# THE REQUEST
Filter the lines below, copying only those with the string "Python".

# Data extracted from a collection
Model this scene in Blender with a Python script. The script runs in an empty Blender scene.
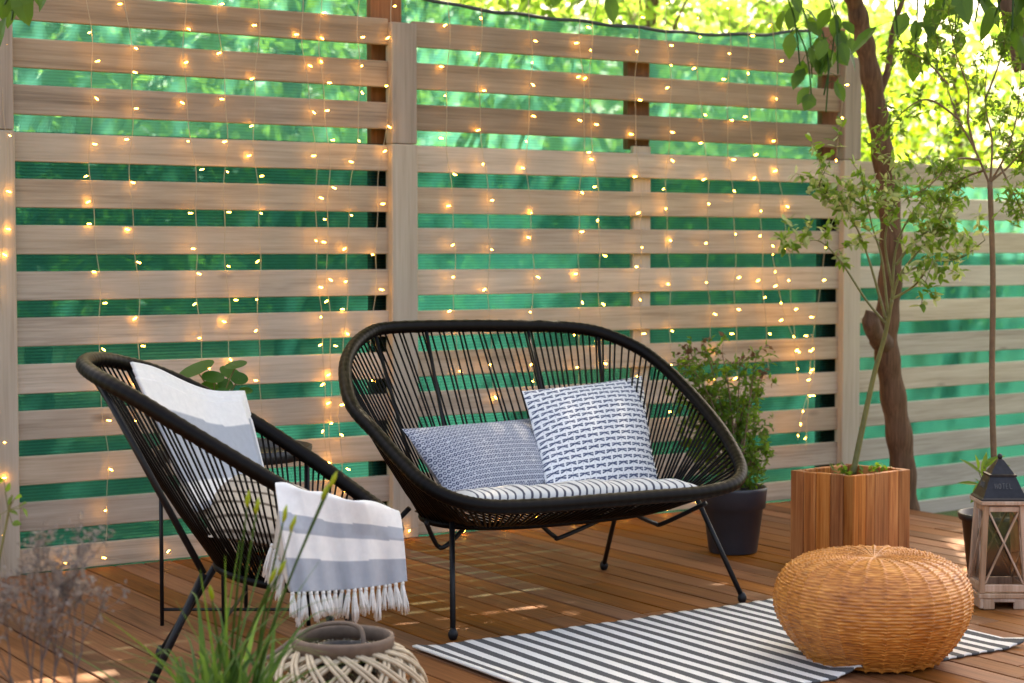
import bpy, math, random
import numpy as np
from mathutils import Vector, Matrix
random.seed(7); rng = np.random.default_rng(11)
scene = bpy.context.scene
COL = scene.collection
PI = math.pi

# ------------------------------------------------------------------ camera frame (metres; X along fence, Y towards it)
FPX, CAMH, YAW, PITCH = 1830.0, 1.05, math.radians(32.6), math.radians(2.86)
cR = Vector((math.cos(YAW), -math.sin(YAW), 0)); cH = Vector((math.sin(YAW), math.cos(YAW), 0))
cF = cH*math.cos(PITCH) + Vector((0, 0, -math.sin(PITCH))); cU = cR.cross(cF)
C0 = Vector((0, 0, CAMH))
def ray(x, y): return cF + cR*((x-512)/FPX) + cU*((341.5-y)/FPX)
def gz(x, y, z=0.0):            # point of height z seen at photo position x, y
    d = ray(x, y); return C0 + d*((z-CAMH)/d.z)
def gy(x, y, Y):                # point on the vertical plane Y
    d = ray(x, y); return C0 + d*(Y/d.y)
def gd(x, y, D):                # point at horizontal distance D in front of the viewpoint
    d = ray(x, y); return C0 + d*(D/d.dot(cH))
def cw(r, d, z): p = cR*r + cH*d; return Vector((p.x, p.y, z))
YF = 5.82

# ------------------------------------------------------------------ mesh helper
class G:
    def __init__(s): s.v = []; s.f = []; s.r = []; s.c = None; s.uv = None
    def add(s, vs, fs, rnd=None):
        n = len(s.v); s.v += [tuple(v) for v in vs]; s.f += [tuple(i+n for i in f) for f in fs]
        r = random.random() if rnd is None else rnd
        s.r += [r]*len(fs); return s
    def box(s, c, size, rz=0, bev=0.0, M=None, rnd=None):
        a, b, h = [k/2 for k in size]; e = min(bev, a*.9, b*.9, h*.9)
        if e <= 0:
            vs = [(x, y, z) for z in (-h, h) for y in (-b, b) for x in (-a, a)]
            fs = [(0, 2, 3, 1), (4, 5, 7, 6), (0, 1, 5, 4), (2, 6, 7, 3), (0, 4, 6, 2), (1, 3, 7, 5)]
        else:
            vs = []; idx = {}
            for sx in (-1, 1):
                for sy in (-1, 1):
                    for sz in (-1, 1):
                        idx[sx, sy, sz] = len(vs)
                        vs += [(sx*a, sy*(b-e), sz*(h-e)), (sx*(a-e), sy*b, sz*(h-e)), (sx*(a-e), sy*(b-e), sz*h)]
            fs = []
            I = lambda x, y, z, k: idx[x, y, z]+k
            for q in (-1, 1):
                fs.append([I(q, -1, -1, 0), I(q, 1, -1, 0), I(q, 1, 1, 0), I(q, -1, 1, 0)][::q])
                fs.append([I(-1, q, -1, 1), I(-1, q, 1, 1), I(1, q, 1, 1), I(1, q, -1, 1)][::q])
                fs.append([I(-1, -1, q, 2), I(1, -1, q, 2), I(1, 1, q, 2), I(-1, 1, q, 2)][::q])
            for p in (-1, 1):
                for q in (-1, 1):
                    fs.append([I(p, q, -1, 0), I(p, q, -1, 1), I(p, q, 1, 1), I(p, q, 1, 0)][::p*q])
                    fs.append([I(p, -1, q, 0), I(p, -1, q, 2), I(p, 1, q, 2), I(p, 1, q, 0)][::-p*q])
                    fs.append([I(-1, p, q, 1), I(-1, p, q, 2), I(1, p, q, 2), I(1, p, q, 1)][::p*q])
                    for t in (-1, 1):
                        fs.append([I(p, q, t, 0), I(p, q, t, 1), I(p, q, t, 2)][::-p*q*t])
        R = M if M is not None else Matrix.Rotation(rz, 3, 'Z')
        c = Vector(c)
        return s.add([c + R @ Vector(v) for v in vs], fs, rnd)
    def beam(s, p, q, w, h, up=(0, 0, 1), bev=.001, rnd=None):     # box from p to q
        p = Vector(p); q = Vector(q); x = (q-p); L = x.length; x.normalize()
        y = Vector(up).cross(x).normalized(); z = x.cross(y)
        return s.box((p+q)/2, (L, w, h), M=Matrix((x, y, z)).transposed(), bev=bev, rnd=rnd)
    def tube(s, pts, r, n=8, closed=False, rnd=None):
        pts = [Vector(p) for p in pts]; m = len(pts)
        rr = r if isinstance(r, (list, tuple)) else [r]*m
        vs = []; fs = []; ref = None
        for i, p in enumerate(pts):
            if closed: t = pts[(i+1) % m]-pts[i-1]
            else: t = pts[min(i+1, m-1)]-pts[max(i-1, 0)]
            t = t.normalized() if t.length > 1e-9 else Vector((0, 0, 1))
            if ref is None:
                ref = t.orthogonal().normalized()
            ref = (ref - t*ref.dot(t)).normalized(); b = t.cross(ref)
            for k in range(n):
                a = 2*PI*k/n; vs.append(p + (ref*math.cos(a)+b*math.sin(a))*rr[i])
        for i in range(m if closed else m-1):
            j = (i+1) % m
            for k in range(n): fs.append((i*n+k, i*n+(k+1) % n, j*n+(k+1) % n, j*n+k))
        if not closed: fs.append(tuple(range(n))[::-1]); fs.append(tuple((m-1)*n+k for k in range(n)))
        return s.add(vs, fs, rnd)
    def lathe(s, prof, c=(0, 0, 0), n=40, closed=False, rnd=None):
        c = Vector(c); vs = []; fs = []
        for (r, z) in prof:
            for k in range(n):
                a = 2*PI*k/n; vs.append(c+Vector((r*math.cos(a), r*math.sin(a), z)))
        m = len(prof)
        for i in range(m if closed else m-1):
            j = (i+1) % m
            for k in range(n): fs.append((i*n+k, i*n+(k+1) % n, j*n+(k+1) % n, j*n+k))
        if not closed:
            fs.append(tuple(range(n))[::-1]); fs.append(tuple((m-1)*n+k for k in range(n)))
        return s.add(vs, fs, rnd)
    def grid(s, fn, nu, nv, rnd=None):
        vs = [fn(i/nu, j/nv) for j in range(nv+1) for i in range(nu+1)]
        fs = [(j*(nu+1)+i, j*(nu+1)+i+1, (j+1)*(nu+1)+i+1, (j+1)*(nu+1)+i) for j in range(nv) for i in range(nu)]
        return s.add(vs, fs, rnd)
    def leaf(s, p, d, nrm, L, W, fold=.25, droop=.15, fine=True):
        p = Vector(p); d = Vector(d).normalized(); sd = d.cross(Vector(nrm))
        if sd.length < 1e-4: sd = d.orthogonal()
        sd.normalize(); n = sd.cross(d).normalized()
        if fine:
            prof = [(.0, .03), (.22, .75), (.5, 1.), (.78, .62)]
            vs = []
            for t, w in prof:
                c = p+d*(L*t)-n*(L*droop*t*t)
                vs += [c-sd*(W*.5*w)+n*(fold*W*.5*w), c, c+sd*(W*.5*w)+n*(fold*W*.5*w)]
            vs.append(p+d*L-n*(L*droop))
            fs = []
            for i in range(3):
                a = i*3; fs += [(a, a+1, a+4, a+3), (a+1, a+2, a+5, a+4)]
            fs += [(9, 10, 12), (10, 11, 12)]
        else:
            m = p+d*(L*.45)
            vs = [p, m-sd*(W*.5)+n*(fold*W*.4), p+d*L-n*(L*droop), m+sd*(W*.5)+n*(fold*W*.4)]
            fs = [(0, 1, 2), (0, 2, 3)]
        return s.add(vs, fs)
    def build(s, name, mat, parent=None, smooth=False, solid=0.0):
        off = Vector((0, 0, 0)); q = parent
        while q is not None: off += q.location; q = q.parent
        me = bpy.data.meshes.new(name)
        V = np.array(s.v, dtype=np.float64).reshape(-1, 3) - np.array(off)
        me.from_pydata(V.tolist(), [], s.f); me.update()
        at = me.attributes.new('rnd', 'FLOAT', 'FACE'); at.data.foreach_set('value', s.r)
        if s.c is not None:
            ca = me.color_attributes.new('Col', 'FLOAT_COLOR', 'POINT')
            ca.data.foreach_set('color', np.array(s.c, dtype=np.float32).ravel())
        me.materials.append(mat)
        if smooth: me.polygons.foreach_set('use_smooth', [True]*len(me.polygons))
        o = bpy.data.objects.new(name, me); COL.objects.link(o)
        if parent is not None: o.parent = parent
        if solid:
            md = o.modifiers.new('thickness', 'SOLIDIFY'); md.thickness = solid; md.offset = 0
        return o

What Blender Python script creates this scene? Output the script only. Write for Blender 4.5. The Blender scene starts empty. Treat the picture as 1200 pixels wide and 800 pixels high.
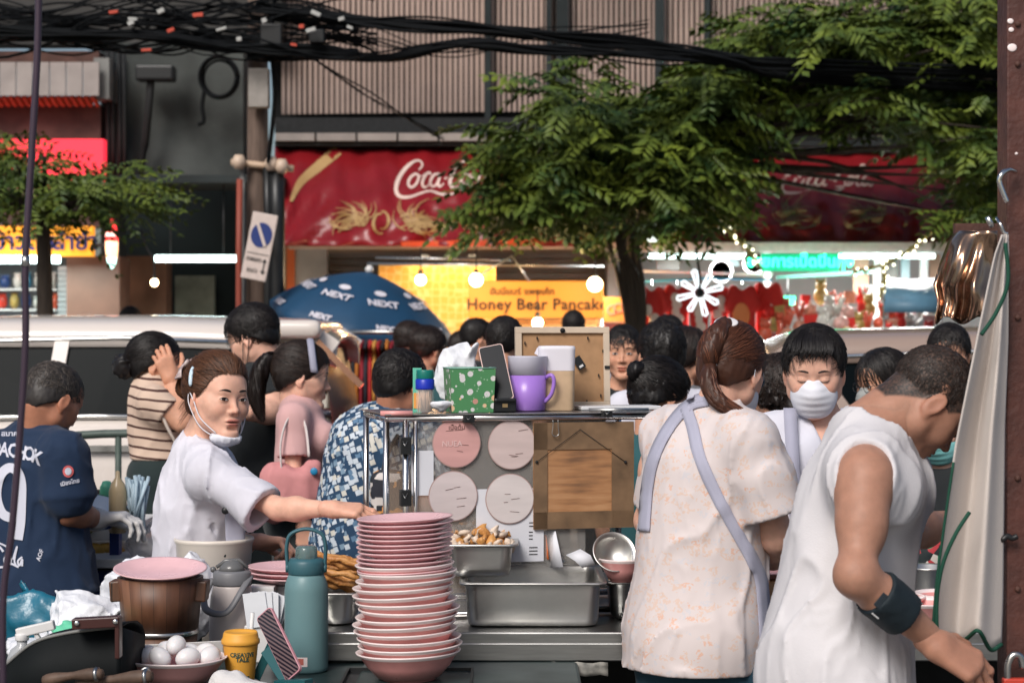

# RIGHT ANSWER
Model this scene in Blender with a Python script. The script runs in an empty Blender scene.
What Blender Python script creates this scene? Output the script only. Write for Blender 4.5. The Blender scene starts empty. Treat the picture as 1200 pixels wide and 800 pixels high.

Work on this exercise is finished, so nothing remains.